Thread overview
String literals have only one instance?
Aug 19, 2010
Rory Mcguire
Aug 19, 2010
Jonathan Davis
Aug 19, 2010
Stewart Gordon
Aug 19, 2010
bearophile
Aug 19, 2010
Johannes Pfau
Aug 19, 2010
Simen kjaeraas
Aug 19, 2010
Sean Kelly
Aug 20, 2010
Rory Mcguire
August 19, 2010
Are all string literals that have the same value initialized to the same address?

void main() {
	string same() {
		return "This";
	}
	assert("This" is same());
	assert("This" is "This");
}


Can this be relied upon?
August 19, 2010
On 8/19/10, Rory Mcguire <rjmcguire@gm_no_ail.com> wrote:
> Are all string literals that have the same value initialized to the same address?
>
> void main() {
> 	string same() {
> 		return "This";
> 	}
> 	assert("This" is same());
> 	assert("This" is "This");
> }
>
>
> Can this be relied upon?
>

Well, since in Windows at least, string literals can be concatenated to and whatnot, I very much doubt that there's any sharing involved. You can always check with the is operator though. If it reports true, then the two strings have the same instance. If it reports false, then they don't.
August 19, 2010
Rory Mcguire:

> Are all string literals that have the same value initialized to the same
> address?
> ...
> Can this be relied upon?

Probably a conforming D implementation is free to not give the same address to those.

Bye,
bearophile
August 19, 2010
Jonathan Davis wrote:
<snip>
> You can always check with the is operator though. If it reports true,
> then the two strings have the same instance. If it reports false, then
> they don't.

I can't see how testing each string literal to see if it's the same instance as another can work.

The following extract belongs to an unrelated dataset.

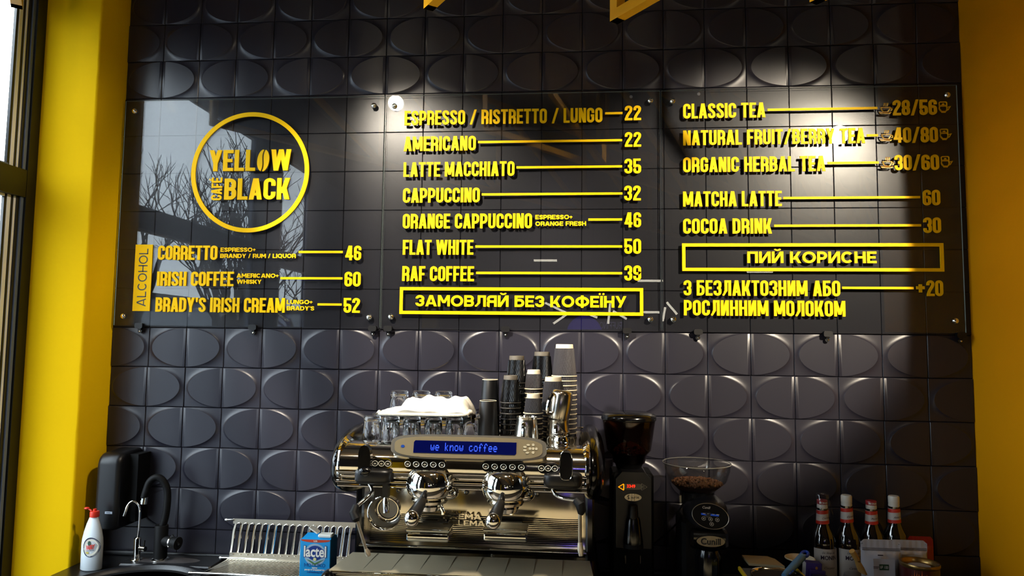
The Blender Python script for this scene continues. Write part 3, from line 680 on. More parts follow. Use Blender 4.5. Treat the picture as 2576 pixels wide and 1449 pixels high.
MB().lathe([(.030, 0), (.030, .003), (.024, .007)], 28, (X_, Y_, CZS)).build('base_ring', CHR, tp)
MB().lathe([(.023, .005), (.023, .118), (.0215, .122), (.0, .122)], 28, (X_, Y_, CZS)).build('tap_body', BLM, tp)
top = [(X_, Y_, CZS+.11), (X_+.001, Y_, CZS+.17), (X_+.001, Y_, K(400, 1240).z), ]
nk = smooth([(X_+.001, Y_, CZS+.11), (X_+.003, Y_, 1.07), tuple(K(420, 1262)), tuple(K(421, 1230)), tuple(K(408, 1206, -.10)), tuple(K(392, 1200, -.105)), tuple(K(375, 1215, -.11)), tuple(K(365, 1245, -.115))], 6)
bt = K(402, 1350); nk = smooth([(X_+.001, Y_, CZS+.11), tuple(K(416, 1300)), tuple(K(421, 1262)), tuple(K(420, 1230)), tuple(K(408, 1207, -.10)), tuple(K(392, 1201, -.105)), tuple(K(376, 1213, -.11)), tuple(K(366, 1240, -.115)), tuple(K(363, 1252, -.115))], 6)
MB().tube(nk, .0125, 16).build('spout', BLM, tp)
MB().tube([K(364, 1250, -.115), K(361, 1268, -.118)], .0118, 18).build('nozzle', CHR, tp)
MB().tube([(X_+.01, Y_, CZS+.068), (X_+.052, Y_-.012, CZS+.066)], .019, 20).build('lever_housing', BLM, tp)
MB().tube([(X_+.044, Y_-.012, CZS+.066), (X_+.048, Y_-.0125, CZS+.066)], .0196, 20).build('housing_band', CHR, tp)
MB().tube([(X_+.048, Y_-.0125, CZS+.066), (X_+.076, Y_-.018, CZS+.064)], [.0185, .0225], 22).build('lever_knob', BLM, tp)
MB().tube([K(451, 1372, -.12), K(433, 1347, -.10)], .0045, 10).build('lever', BLM, tp)
wf = thing('filter_tap', 'slim chrome drinking water tap beside the black mixer', 'tap', (.058, -.105, CZS))
X_, Y_ = .058, -.105; K = lambda px, py, Y=-.105: at(px, py, Y=Y)
MB().lathe([(.020, 0), (.019, .003), (.012, .005), (.012, .075), (.009, .078), (0, .078)], 24, (X_, Y_, CZS)).build('tap_body', CHR, wf)
nk = smooth([(X_, Y_, CZS+.07), tuple(K(350, 1330)), tuple(K(352, 1285)), tuple(K(348, 1270)), tuple(K(336, 1261, -.11)), tuple(K(323, 1269, -.115)), tuple(K(312, 1298, -.12))], 6)
MB().tube(nk, [.0042]*(len(nk)-6)+[.005, .0055, .006, .006, .006, .006], 12).build('spout', CHR, wf)
MB().tube([(X_+.006, Y_, CZS+.040), (X_+.034, Y_-.006, CZS+.040)], .0085, 14).build('valve', CHR, wf)
MB().tube([(X_+.030, Y_-.006, CZS+.045), (X_+.031, Y_-.006, CZS+.070)], .003, 8).build('lever', CHR, wf)
# soap dispenser on the tiles
x0, x1 = -.092, -.002; z0, z1 = 1.02, 1.292
ds = thing('towel_dispenser', 'black rounded wall dispenser in the corner above the taps', 'dispenser', ((x0+x1)/2, -.01, z0))
pr = [(-.010, z0+.01), (-.020, z0)]+arc(-.128, z0+.012, .012, .012, 270, 180, 4)+[(-.141, z0+.1)]+arc(-.10, z1-.04, .04, .04, 180, 90, 6)+[(-.03, z1+.004), (-.010, z1+.004)]
s = MB(); n = len(pr); vs = []; ins = [(x0, .010), (x0+.006, .003), (x0+.018, 0), (x1-.018, 0), (x1-.006, .003), (x1, .010)]
for xx, d in ins:
    for y, z in pr: cy, cz_ = -.07, (z0+z1)/2; vs.append((xx, y+(d if y < -.05 else 0), z-(d if z > cz_+.05 else -d if z < cz_-.1 else 0)))
fs = [(i*n+k, i*n+(k+1) % n, (i+1)*n+(k+1) % n, (i+1)*n+k) for i in range(5) for k in range(n)]+[tuple(range(n)), tuple(range(6*n-1, 5*n-1, -1))]
s.add(vs, fs).build('casing', BLS, ds, ang=40)
MB().box(x1-.01, x1+.034, -.085, -.010, z0+.02, z1-.01).build('back_cover', BLM, ds)
lp = at(272, 1290, Y=-.142); MB().box(lp.x-.012, lp.x+.015, -.1425, -.1405, lp.z-.004, lp.z+.004).build('maker_label', mat('pale label', 'a9b4c4', .5), ds)
MB().box(lp.x-.007, lp.x+.009, -.1428, -.1424, lp.z-.0008, lp.z+.001).build('worn_print', BLM, ds)
# washing-up liquid
K = lambda px, py, Y=-.19: at(px, py, Y=Y)
bc = K(229, 1433); sx0 = bc.x
db = thing('dish_soap_bottle', 'white dish soap bottle with open red flip cap', 'bottle', (sx0, -.19, CZ))
DS = mat('translucent white plastic', 'd5dde2', .25, spec=.5, coat=.3); RED = mat('red cap plastic', 'd2301c', .35)
prof = [(.036, -.01), (.0375, .004), (.0378, .088), (.036, .108), (.031, .132), (.0235, .158), (.0168, .175), (.0145, .181)]
s = MB(); s.lathe([(r if h > -.005 else r*.9, max(h, 0)) for r, h in prof], 28, (sx0, -.19, CZ), sy=.62)
s.build('bottle_body', DS, db, ang=60)
zc = CZ+.181
s = MB(); s.lathe([(.0152, 0), (.0155, .003), (.0155, .016), (.0145, .019), (.006, .020), (.0055, .027), (0, .028)], 24, (sx0+.002, -.19, zc)); s.build('cap', RED, db)
s = MB(); s.ell((sx0-.028, -.19, zc+.028), .010, .008, .0045, 14, 8); s.tube([(sx0-.022, -.19, zc+.026), (sx0-.010, -.19, zc+.020)], .0028, 8); s.build('flip_lid', RED, db)
s = MB(); lc = (sx0+.009, CZ+.082)
def lab(r0, dy, m, nm, a=1, b_=1.22, ox=0, oz=0):
    q = MB(); q.add([(lc[0]+ox+r0*a*cos(t_), -.19-sqrt(max(0, 1-((lc[0]+ox+r0*a*cos(t_)-sx0)/.0378)**2))*.0378*.62-dy, lc[1]+oz+r0*b_*sin(t_)) for t_ in [2*pi*i/32 for i in range(32)]], [tuple(range(32))]); q.build(nm, m, db)
lab(.0275, .0006, mat('label navy', '2c3046', .4), 'label_ring'); lab(.0235, .0012, mat('label cream', 'd9d4c4', .45), 'label'); lab(.005, .0017, mat('label green', '16402f', .5), 'label_motif', 1, 1.6, -.004, .014); lab(.004, .0017, mat('label lemon', 'b6a23a', .5), 'label_motif', 1.3, .8, -.009, -.018)
s = MB(); fy = lambda x: -.19-sqrt(max(0, 1-((lc[0]+x-sx0)/.0378)**2))*.0378*.62-.0022
text_on(s, 'FAIRY', lambda x, y: (lc[0]+x*.8, fy(x*.8), lc[1]-.006+y*1.5+x*.15), .0135, bold=.0006); s.build('brand_lettering', RED, db)
s = MB(); text_on(s, 'PLATINUM', lambda x, y: (lc[0]+x, fy(x), lc[1]-.012+y+x*.15), .0048, bold=.0001, width=.024); s.build('small_lettering', mat('label navy', '2c3046', .4), db)

# ------------------------------------------------------------ dish rack behind the drainer
RKY = -.050
K = lambda px, py, Y=RKY: at(px, py, Y=Y)
rk = thing('dish_rack', 'steel plate rack with a row of upright arched slots', 'dish rack', (.6, RKY, CZ))
NS = 17; xl, xr = K(588, 1350).x, K(880, 1350).x; pitch = (xr-xl)/NS; zt, zb = K(700, 1318).z, K(700, 1394).z; zt2, zb2 = zt+.014, zb-.024
lean = lambda z: .008*max(0, (z-zt+.035)/.035)**1.5
yl = lambda z: RKY-.020*(1-max(0, min(1, (z-zb)/(zt-zb)))**.6)
s = MB(); s.box(xl-.004, xr+.02, RKY-.001, RKY+.001, zt-.004, zt2); s.box(xl-.004, xr+.02, RKY-.021, RKY-.019, zb2, zb+.006)
s.build('rack_plate', STL, rk)
for i in range(NS+1):
    x = xl+i*pitch; s = MB(); q = []
    for k in range(9): z = zb+.001+(zt-zb-.001)*k/8; q.append((x+lean(z)-.0035, yl(z), z, x+lean(z)+.0035))
    vs = [(a, y, z) for a, y, z, b in q]+[(b, y, z) for a, y, z, b in q]+[(a, y+.0015, z) for a, y, z, b in q]+[(b, y+.0015, z) for a, y, z, b in q]
    fs = []
    for k in range(8): fs += [(k, k+1, 10+k, 9+k), (18+k, 27+k, 28+k, 19+k), (k, 18+k, 19+k, k+1), (9+k, 10+k, 28+k, 27+k)]
    s.add(vs, fs).build('slat', STL, rk)
for i in range(NS):
    x = xl+(i+.5)*pitch; hw = pitch/2-.0045; pp = []
    for a, b in arc(x, zt-hw, hw, hw, 0, 180, 4)+arc(x, zb+hw, hw, hw, 180, 360, 4): pp.append((a+lean(b), yl(b)-.0015, b))
    MB().tube(pp, .0013, 6, closed=True).build('slot_edge', CHR, rk)
e = K(570, 1308); MB().tube([e, (xl, RKY, zt2-.004)], .0035, 10).lathe([(.006, -.004), (.006, .004)], 12, tuple(e), 'X').build('rack_pin', CHR, rk)
for q in (xl+.02, xr): MB().box(q, q+.006, RKY-.016, RKY-.001, CZ, zb2+.006).build('foot', STL, rk)
# drainer
dz = CZ+.018
dr = thing('drainer_tray', 'slotted stainless draining tray with round side rails', 'drainer', (.6, -.14, CZ))
A = at(556, 1402, Z=dz); Bp = at(480, 1441, Z=dz); xR = .80
MB().tube([at(553, 1403, Z=dz+.002), (xR, A.y-.004, dz+.002)], .0042, 12).build('rail', CHR, dr)
MB().lathe([(.003, -.004), (.0058, -.003), (.0058, .003), (.003, .004)], 12, tuple(at(555, 1403, Z=dz+.002)), 'X').build('rail_end', CHR, dr)
MB().tube([at(476, 1441, Z=dz+.002), (xR, Bp.y-.006, dz+.002)], .0046, 12).build('rail', CHR, dr)
MB().lathe([(.003, -.004), (.0058, -.003), (.0058, .003), (.003, .004)], 12, tuple(at(478, 1441, Z=dz+.002)), 'X').build('rail_end', CHR, dr)
s = MB(); s.box(A.x+.03, xR, A.y-.022, A.y-.004, dz-.002, dz); s.build('plate_edge', STL, dr)
s = MB(); yA, yB = A.y-.022, Bp.y; n = 34
for i in range(n):
    t_ = i/n; xa = A.x+.03+(xR-A.x-.03)*t_; xb = max(Bp.x+.035, xa-.06); s.add([(xa, yA, dz-.0015), (xa+.0062, yA, dz-.0015), (xb+.0062, yB, dz-.0015), (xb, yB, dz-.0015)]+[(xa, yA, dz-.004), (xa+.0062, yA, dz-.004), (xb+.0062, yB, dz-.004), (xb, yB, dz-.004)], [(0, 1, 2, 3), (4, 7, 6, 5), (0, 3, 7, 4), (1, 5, 6, 2)])
s.build('drain_bars', STL, dr, kind='stuff')
MB().box(A.x-.01, xR, yB, yA+.01, CZ+.0005, CZ+.004).build('drip_pan', BLM, dr)
for q in ((Bp.x+.04, Bp.y), (xR-.02, Bp.y), (xR-.02, A.y-.004)): MB().lathe([(.005, 0), (.005, dz-CZ-.002)], 10, (q[0], q[1], CZ)).build('foot', BLS, dr)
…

The OP's point is: Are identical string literals *guaranteed* to be the same instance?  Regardless of implementation?  Regardless of whether they're next to each other, in different modules or anything in between?  Regardless of the phase of the moon?

Stewart.
August 19, 2010
On 19.08.2010 09:53, Rory Mcguire wrote:
> Are all string literals that have the same value initialized to the same address?
> 
> void main() {
> 	string same() {
> 		return "This";
> 	}
> 	assert("This" is same());
> 	assert("This" is "This");
> }
> 
> 
> Can this be relied upon?
I don't think so. It might work now, as we only have static linking, but what happens if we have 2 independent shared libraries with the string "This"? Each library has to include the string because the libraries don't depend on each other, but as soon as a program uses both libraries there are 2 memory locations where the string could be. (I guess the linker won't do some magic to make these point at the same location. But I might be wrong.)

-- 
Johannes Pfau
August 19, 2010
Rory Mcguire <rjmcguire@gm_no_ail.com> wrote:

> Are all string literals that have the same value initialized to the same
> address?
>
> void main() {
> 	string same() {
> 		return "This";
> 	}
> 	assert("This" is same());
> 	assert("This" is "This");
> }
>
>
> Can this be relied upon?

No. The same string in different object files may be different instances,
as may of course those in dynamically linked libraries. I would think the
optimizer feels free to move string literals around as it sees fit, and
the spec does not anywhere state that the compiler should merge string
literals.

-- 
Simen
August 19, 2010
Rory Mcguire Wrote:

> Are all string literals that have the same value initialized to the same address?
> 
> void main() {
> 	string same() {
> 		return "This";
> 	}
> 	assert("This" is same());
> 	assert("This" is "This");
> }
> 
> 
> Can this be relied upon?

This should be expected but I wouldn't rely upon it.
August 20, 2010
Rory Mcguire wrote:

> Are all string literals that have the same value initialized to the same address?
> 
> void main() {
> string same() {
> return "This";
> }
> assert("This" is same());
> assert("This" is "This");
> }
> 
> 
> Can this be relied upon?


Interesting thanks guys.

Was just curious about the speed of comparisons for string literals. Because I believe the string comparisons check if a string "is" another string first.